One of my favorite novelists, Anthony Trollope, was, in public life, a conservative Tory with a love of traditionalism, but the humanist/novelist side of him constantly reminds him in his fiction that everything that he holds sacred is built on a rotten foundation. It is a conflict I am not sure he was aware of, and it makes reading his novels a fascinating tug-of-war between the values of the Victorian patriarchy and a more liberal humanism.
In Doctor Thorne (1858), the third book in the Chronicles of Barsetshire series, and the novel Trollope considered his favorite, this tug of war is on full display. The novel romanticizes the Tory landed-gentry of England and mourns their decline, contrasting them against the more prejudiced characters who are Whig Liberals, without letting either off the hook. It is a scathing portrait of a society that sees people only in terms of their bank accounts and social class.
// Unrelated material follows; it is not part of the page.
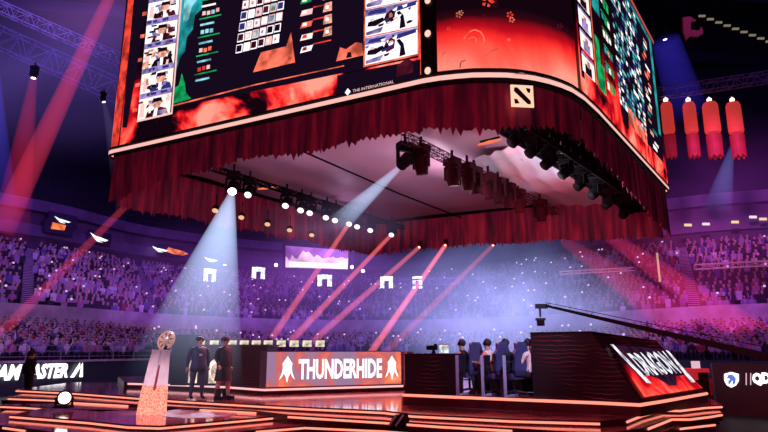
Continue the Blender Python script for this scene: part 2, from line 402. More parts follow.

Another recurring reading theme is the fear of wasting one’s life. If I look at the small shelf I have in my bedroom devoted to “the books of my life,” there are two books that deal explicitly with this theme: Anton Chekhov’s 1897 play, Uncle Vanya and Nobel Laureate Kazuo Ishiguro’s Booker-prized classic, The Remains of the Day (1989). I have read both several times and last year I saw a production of Uncle Vanya at Lincoln Center with Steve Carell in the title role. Both ask the question, what should we do with our lives? And what do you do when you fear/know you have wasted yours by putting your own needs on hold for someone else? The title character in Vanya has spent much of his life in the service of his brother-in-law, a noted professor, only now to see him as a hack. Stevens the Butler in The Remains of the Day devotes himself to his employment to Lord Darlington, unaware of his boss’ Nazi sympathies, and as result, loses the love of his life.
I have never been in the position of putting my needs on hold, but what I identified with in these works were characters who were trying to find meaning in the wrong places and realized too late what they had done. Even now it is something I still worry about; the fear of wasting my life and letting the chance for something better pass me by. Or even trying and having it all come to nothing.